→ Given material:
▼
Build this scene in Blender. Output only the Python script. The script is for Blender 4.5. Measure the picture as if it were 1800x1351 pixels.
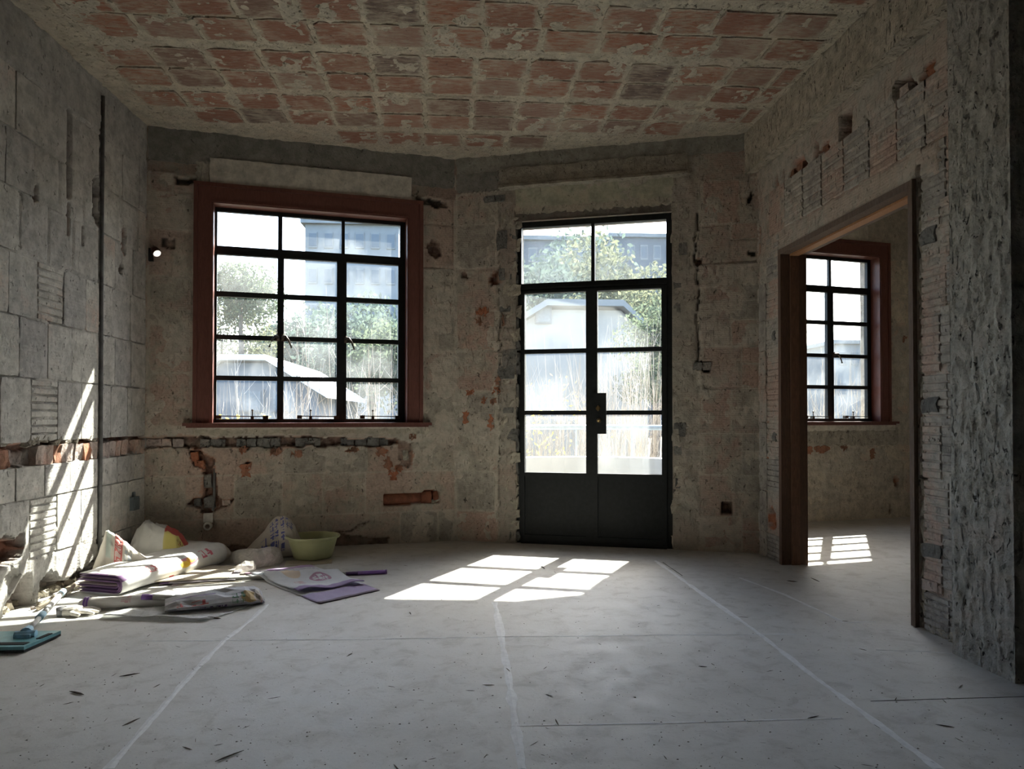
import bpy, math, random
import numpy as np
from mathutils import Vector, Matrix

random.seed(7); RNG = np.random.default_rng(11)
SC = bpy.context.scene
COL = SC.collection
for o in list(bpy.data.objects):
    bpy.data.objects.remove(o)

# ------------------------------------------------------------------ camera
EYE = 1.1                      # camera height
FPX, PPY, YAW, PITCH = 1250.0, 715.3, 0.069, 0.0139
cyw, syw, cpt, spt = math.cos(YAW), math.sin(YAW), math.cos(PITCH), math.sin(PITCH)
c_r = Vector((cyw, -syw, 0)); c_f = Vector((syw*cpt, cyw*cpt, spt)); c_u = c_r.cross(c_f)
cam_d = bpy.data.cameras.new('camera'); cam = bpy.data.objects.new('camera', cam_d); COL.objects.link(cam)
cam_d.sensor_width = 36.0; cam_d.lens = FPX/1800*36.0; cam_d.shift_y = (PPY-675.5)/1800
cam_d.clip_start = 0.05; cam_d.clip_end = 500
cam.matrix_world = Matrix(((c_r.x, c_u.x, -c_f.x, 0), (c_r.y, c_u.y, -c_f.y, 0), (c_r.z, c_u.z, -c_f.z, EYE), (0, 0, 0, 1)))
SC.camera = cam

# ------------------------------------------------------------------ sky, sun, exposure
SUN_AZ, SUN_EL = math.radians(28.9), math.radians(45.33)     # azimuth from +Y towards +X
SUN = Vector((math.sin(SUN_AZ)*math.cos(SUN_EL), math.cos(SUN_AZ)*math.cos(SUN_EL), math.sin(SUN_EL)))
w = bpy.data.worlds.new('sky'); SC.world = w; w.use_nodes = True
nt = w.node_tree; nt.nodes.clear()
sky = nt.nodes.new('ShaderNodeTexSky'); sky.sky_type = 'NISHITA'; sky.sun_disc = False
sky.sun_elevation = SUN_EL; sky.sun_rotation = SUN_AZ; sky.altitude = 20; sky.air_density = 1.0; sky.dust_density = 2.6; sky.ozone_density = 1.0
bg = nt.nodes.new('ShaderNodeBackground'); bg.inputs[1].default_value = 0.30
wo = nt.nodes.new('ShaderNodeOutputWorld')
nt.links.new(sky.outputs[0], bg.inputs[0]); nt.links.new(bg.outputs[0], wo.inputs[0])
sl = bpy.data.lights.new('sun', 'SUN'); sl.energy = 15.0; sl.angle = math.radians(0.55); sl.color = (1.0, 0.93, 0.82)
so = bpy.data.objects.new('sun', sl); COL.objects.link(so)
so.rotation_euler = (-SUN).to_track_quat('-Z', 'Y').to_euler(); so.location = (8, 16, 18)
SC.view_settings.view_transform = 'Standard'; SC.view_settings.look = 'None'
SC.view_settings.exposure = 2.5; SC.view_settings.gamma = 1.0; SC.view_settings.use_curve_mapping = False
SC.cycles.max_bounces = 12; SC.cycles.diffuse_bounces = 5; SC.cycles.glossy_bounces = 3; SC.cycles.transmission_bounces = 6
SC.cycles.transparent_max_bounces = 16; SC.cycles.use_denoising = True; SC.cycles.sample_clamp_indirect = 8.0
SC.cycles.caustics_reflective = False; SC.cycles.caustics_refractive = False

# ------------------------------------------------------------------ room layout (metres)
HC = 3.407; XL = -2.502; XR = 2.38
V = Vector((-.0694, 6.3657, 0)); aA = math.radians(13.04); aB = math.radians(17.4)
uA = Vector((math.cos(aA), math.sin(aA), 0)); uB = Vector((math.cos(aB), -math.sin(aB), 0))
CA = V + uA*((XL-V.x)/uA.x); CB = V + uB*((XR-V.x)/uB.x)

class Frame:
    """A wall plane: s along it (to the right seen from the room), z up, off towards the room."""
    def __init__(s, P0, u, v=None):
        s.P0 = Vector(P0); s.u = Vector(u).normalized(); s.v = Vector(v) if v is not None else Vector((0, 0, 1)); s.n = s.u.cross(s.v)
    def p(s, a, b, off=0.0):
        return s.P0 + s.u*a + s.v*b + s.n*off
    def arr(s, A, B, O):
        return (np.array(s.P0)[None] + A[:, None]*np.array(s.u)[None] + B[:, None]*np.array(s.v)[None] + O[:, None]*np.array(s.n)[None])
    def mat(s, a, b, off, sx=1, sy=1, sz=1, rot=0.0):
        c, d = math.cos(rot), math.sin(rot)
        x = (s.u*c + s.v*d)*sx; y = (s.v*c - s.u*d)*sy; z = s.n*sz; o = s.p(a, b, off)
        return Matrix(((x.x, y.x, z.x, o.x), (x.y, y.y, z.y, o.y), (x.z, y.z, z.z, o.z), (0, 0, 0, 1)))
FA = Frame(CA, uA); FB = Frame(V, uB); FL = Frame((XL, 0, 0), (0, 1, 0)); FR = Frame((XR, CB.y, 0), (0, -1, 0))
FS = Frame((2.38, 6.952, 0), uA)
CEIL_Y = 6.9
FC = Frame((0, CEIL_Y, HC), (1, 0, 0), (0, -1, 0))

def ray(px, py):
    return c_f + c_r*((px-900)/FPX) + c_u*((PPY-py)/FPX)
def ground(px, py, z=0.0):
    """floor (or level z) point seen at a photograph pixel"""
    d = ray(px, py); t = (z-EYE)/d.z
    return Vector((d.x*t, d.y*t, z))

# ------------------------------------------------------------------ noise
def _h(ix, iy, seed):
    x = (ix.astype(np.int64)*374761393 + iy.astype(np.int64)*668265263 + seed*1442695041) & 0xffffffff
    x = ((x ^ (x >> 13))*1274126177) & 0xffffffff
    x = x ^ (x >> 16)
    return (x & 0xffff)/65535.0
def vnoise(x, y, seed=0):
    x = np.asarray(x, float); y = np.asarray(y, float)
    ix = np.floor(x); iy = np.floor(y); fx = x-ix; fy = y-iy
    fx = fx*fx*(3-2*fx); fy = fy*fy*(3-2*fy)
    a = _h(ix, iy, seed); b = _h(ix+1, iy, seed); c = _h(ix, iy+1, seed); d = _h(ix+1, iy+1, seed)
    return (a*(1-fx)+b*fx)*(1-fy) + (c*(1-fx)+d*fx)*fy
def fbm(x, y, seed=0, oct=4, gain=.5):
    t = 0; amp = 1; n = 0
    for k in range(oct):
        t = t + amp*vnoise(np.asarray(x)*2**k, np.asarray(y)*2**k, seed+k*17); n += amp; amp *= gain
    return t/n
def sstep(a, b, x):
    t = np.clip((x-a)/(b-a), 0, 1); return t*t*(3-2*t)
def inpoly(S, Z, poly):
    r = np.zeros(S.shape, bool); n = len(poly); j = n-1
    for i in range(n):
        xi, yi = poly[i]; xj, yj = poly[j]
        if yi != yj:
            c = ((yi > Z) != (yj > Z)) & (S < (xj-xi)*(Z-yi)/(yj-yi)+xi); r ^= c
        j = i
    return r

# ------------------------------------------------------------------ materials
class G:
    def __init__(s, name):
        s.m = bpy.data.materials.new(name); s.m.use_nodes = True; s.t = s.m.node_tree; s.t.nodes.clear()
        s.out = s.t.nodes.new('ShaderNodeOutputMaterial')
    def n(s, typ, ins=None, **kw):
        nd = s.t.nodes.new('ShaderNode'+typ)
        for k, v in kw.items(): setattr(nd, k, v)
        for k, v in (ins or {}).items(): s.set(nd.inputs[k], v)
        return nd
    def set(s, sock, v):
        if isinstance(v, bpy.types.NodeSocket): s.t.links.new(v, sock)
        elif isinstance(v, bpy.types.Node): s.t.links.new(v.outputs[0], sock)
        else:
            if sock.type == 'RGBA' and len(v) == 3: v = (*v, 1)
            sock.default_value = v
    def pos(s): return s.n('NewGeometry').outputs['Position']
    def uv(s): return s.n('UVMap').outputs[0]
    def objco(s): return s.n('TexCoord').outputs['Object']
    def rnd(s): return s.n('ObjectInfo').outputs['Random']
    def scale(s, vec, xyz, loc=(0, 0, 0)):
        return s.n('Mapping', {'Vector': vec, 'Scale': xyz, 'Location': loc}).outputs[0]
    def noise(s, vec, sc, det=5, rough=.6, dist=0.0):
        return s.n('TexNoise', {'Vector': vec, 'Scale': sc, 'Detail': det, 'Roughness': rough, 'Distortion': dist}).outputs[0]
    def math(s, op, a, b=0.0, clamp=False):
        nd = s.n('Math', {0: a, 1: b}, operation=op); nd.use_clamp = clamp; return nd.outputs[0]
    def mr(s, v, a, b, c=0.0, d=1.0, smooth=True):
        return s.n('MapRange', {'Value': v, 'From Min': a, 'From Max': b, 'To Min': c, 'To Max': d}, interpolation_type='SMOOTHSTEP' if smooth else 'LINEAR').outputs[0]
    def mix(s, f, a, b, mode='MIX'):
        nd = s.n('Mix', data_type='RGBA', blend_type=mode); s.set(nd.inputs[0], f); s.set(nd.inputs[6], a); s.set(nd.inputs[7], b); return nd.outputs[2]
    def bump(s, h, strength=.5, dist=.01):
        return s.n('Bump', {'Height': h, 'Strength': strength, 'Distance': dist}).outputs[0]
    def bsdf(s, col, rough=.8, normal=None, metal=0.0, spec=.3, emis=None, **ins):
        nd = s.n('BsdfPrincipled', {'Base Color': col, 'Roughness': rough, 'Metallic': metal, 'Specular IOR Level': spec})
        for k, v in ins.items(): s.set(nd.inputs[k], v)
        if normal is not None: s.set(nd.inputs['Normal'], normal)
        if emis: s.set(nd.inputs['Emission Color'], emis[0]); nd.inputs['Emission Strength'].default_value = emis[1]
        return nd.outputs[0]
    def done(s, shader):
        s.t.links.new(shader, s.out.inputs[0]); return s.m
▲
→ Problem: Only the lines from the start of the material through the line containing "bpy.data.objects.remove(o)" should be transcribed. Pictures stay out.

→ Result below:
Build this scene in Blender. Output only the Python script. The script is for Blender 4.5. Measure the picture as if it were 1800x1351 pixels.
import bpy, math, random
import numpy as np
from mathutils import Vector, Matrix

random.seed(7); RNG = np.random.default_rng(11)
SC = bpy.context.scene
COL = SC.collection
for o in list(bpy.data.objects):
    bpy.data.objects.remove(o)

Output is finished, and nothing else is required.